Duran started off by saying he is a “moderate democrat…because [he is] very pro-business.” He then talked about economic development. “Manufacturing is no longer the staple it was in Southern California,” he said and he mentioned the work-force is changing to more people being “self-employed,” and that lots of people are becoming consultants. He said the county has to work the cities.

The third question was to Shriver about how he is going to use his own money and not follow spending limits, which would ensure the campaigns will be expensive.

His response was that it “was always going to be an expensive campaign.” He said, “I have a very large number of very small contributors,” and that has made the campaign reach out to people in all parts of the City of Los Angeles.

The fourth question, about whether she thinks what Shriver is doing is wrong, went to Kuehl. 

She did not mention a name, but eluded to Shriver, when she said one of the candidates is putting in his own money, starting with, $300,000. Kuehl said, “I just think the funding of politics should be much more spread out…and not just those who can write themselves a check.” 

Olney then invited Ulich to answer. Ulich said she received a mass email from a female candidate who was part of the debate that said “she wanted to raise $2 million,” so others will be scared of running. Ulich emphasized that she does not want our democracy to be bought. She wants the candidates who have excess money to put 10 percent of it “back into L.A. County” via non-profit groups.

Olney then asked Duran whether he can compete against candidates with big budgets. He said he is in the “center,” meaning he does not have the largest amount of donations or the smallest.

Shriver than clarified that “the caps have been lifted from [all the other candidates],” but not him.

When discussing what people get back from donating to her campaign, Kuehl said that she tells people to “look at [her] record.”

Questions from the audience were then taken and the first was about foster system in Los Angeles County.

Duran said that the case loads for social workers are very high in the 2nd District. Duran said, on a county-wide level, he would like money to be given to non-profit organizations who are close to the process, “instead of hiring more caseworkers….”

Ulich said she “agrees” with what L.A. County is doing in hiring more social workers, but she would like there to be changes, so students in the foster-care system are able to graduate.

Shriver wants “performance based contracting,” so money is paid based on child successes.

Kuehl said there are 26,000 kids in the foster care system and more who are in programs that tries to keep families together. She said the county is “responsible” for the kids in the system. She does not believe the current system - in terms of where experienced social workers versus new social workers are placed - is the best system.

The next question was about cleaning up storm water that pollutes Santa Monica Bay.
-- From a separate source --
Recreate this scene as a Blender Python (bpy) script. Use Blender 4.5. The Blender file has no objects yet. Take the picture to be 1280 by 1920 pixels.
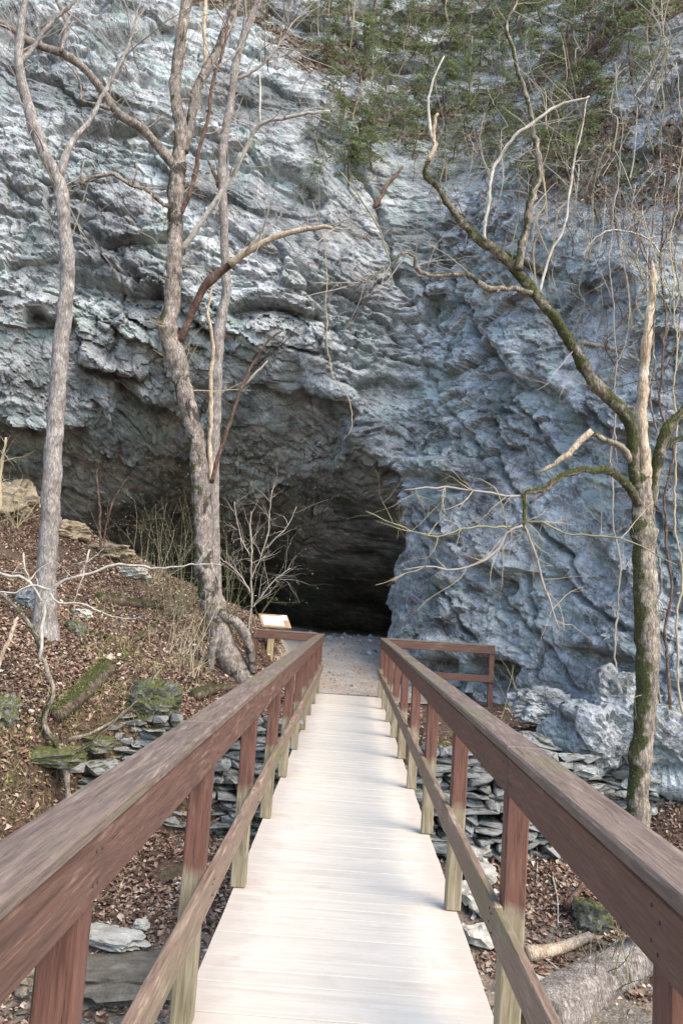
import bpy, bmesh, math, random
import numpy as np
from mathutils import Vector, Matrix

# ------------------------------------------------------------------ camera, sky, sun, exposure
SC = bpy.context.scene
COL = SC.collection
F = 1550.0                      # focal length in pixels of the 1280x1920 photograph
ROLL = 0.067
CAM = Vector((-0.068, 0.0, 1.70))
_ux, _uy = 657 - 640, -(1148 - 960)
_cx = _ux * math.cos(ROLL) - _uy * math.sin(ROLL)
_cy = _ux * math.sin(ROLL) + _uy * math.cos(ROLL)
PITCH = math.atan(-_cy / F)
YAW = math.atan(_cx / F * math.cos(PITCH))
RCAM = Matrix.Rotation(YAW, 3, 'Z') @ Matrix.Rotation(math.pi / 2 + PITCH, 3, 'X') @ Matrix.Rotation(ROLL, 3, 'Z')
cd = bpy.data.cameras.new('camera')
cam = bpy.data.objects.new('camera', cd)
COL.objects.link(cam)
cam.matrix_world = Matrix.Translation(CAM) @ RCAM.to_4x4()
cd.sensor_fit = 'VERTICAL'
cd.sensor_height = 36.0
cd.lens = F / 1920 * 36.0
cd.clip_start = 0.05
cd.clip_end = 1000
SC.camera = cam

SUN_EL = math.radians(48)
SUN_AZ = math.radians(-42)       # measured from +X towards +Y: from the right, a little behind the camera
sun_dir = Vector((math.cos(SUN_EL) * math.cos(SUN_AZ), math.cos(SUN_EL) * math.sin(SUN_AZ), math.sin(SUN_EL)))
world = bpy.data.worlds.new('World')
SC.world = world
world.use_nodes = True
wn = world.node_tree
sky = wn.nodes.new('ShaderNodeTexSky')
sky.sky_type = 'NISHITA'
sky.sun_disc = False
sky.sun_elevation = SUN_EL
sky.sun_rotation = math.pi / 2 - SUN_AZ
sky.air_density = 1.3
sky.dust_density = 0.6
sky.ozone_density = 1.5
wn.links.new(sky.outputs[0], wn.nodes['Background'].inputs[0])
wn.nodes['Background'].inputs[1].default_value = 0.125
sl = bpy.data.lights.new('sun', 'SUN')
sl.energy = 1.5
sl.angle = math.radians(40)
sl.color = (1.0, 0.88, 0.70)
so = bpy.data.objects.new('sun', sl)
COL.objects.link(so)
so.rotation_euler = sun_dir.to_track_quat('Z', 'Y').to_euler()
so.location = (20, -8, 30)
SC.view_settings.view_transform = 'Standard'
SC.view_settings.look = 'None'
SC.view_settings.exposure = 2.03
SC.view_settings.gamma = 1.0
SC.render.engine = 'CYCLES'
SC.render.resolution_x = 682
SC.render.resolution_y = 1024
try:
    SC.cycles.max_bounces = 4
    SC.cycles.diffuse_bounces = 2
    SC.cycles.glossy_bounces = 2
    SC.cycles.use_denoising = True
except Exception:
    pass

R = random.Random(7)
NR = np.random.RandomState(7)


def ray(px, py):
    v = RCAM @ Vector(((px - 640) / F, -(py - 960) / F, -1.0))
    return v


def W(px, py, D):
    """world point on the plane y = D that the pixel looks at"""
    v = ray(px, py)
    return CAM + v * ((D - CAM.y) / v.y)


# ------------------------------------------------------------------ noise (numpy)
def _hash(ix, iy, iz, seed):
    ix = ix.astype(np.int32).view(np.uint32); iy = iy.astype(np.int32).view(np.uint32); iz = iz.astype(np.int32).view(np.uint32)
    h = ix * np.uint32(374761393) + iy * np.uint32(668265263) + iz * np.uint32(2147483587) + np.uint32((seed * 974634777) & 0xFFFFFFFF)
    h = (h ^ (h >> np.uint32(13))) * np.uint32(1274126177)
    h = (h ^ (h >> np.uint32(16))) * np.uint32(2246822519)
    h = h ^ (h >> np.uint32(15))
    return (h & np.uint32(0xFFFFFF)).astype(np.float32) * np.float32(1 / 16777215.0)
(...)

Duran said the cities have done a good job at this, but the county has work to do. Ulich said this “is an issue,” and Shriver said the clean up happened in Santa Monica and he “obsolutely believes” it can be done county wide. Kuehl said “not every city” is cleaning their storm water and now the county “is totally responsible.” She said that there may be a bond, so the cost “is shared by everyone” because some of the cities have said they will not pay to clean up their runoff water.

During her closing statement, Kuehl brought up the county’s health system. Shriver called this “a very big election” and he said he is running because he thinks he “shares the values” of all of the county’s residents. He said he has “a proven record as a problem solver.” Ulich said, “I would like to see, if maybe, we can have…nine or 11 supervisors.” Duran said he “just wants to know what your ideas are” regardless of ideology. He said the winner has to “hold the center.”

All of the candidates who appeared in the debate are attorneys.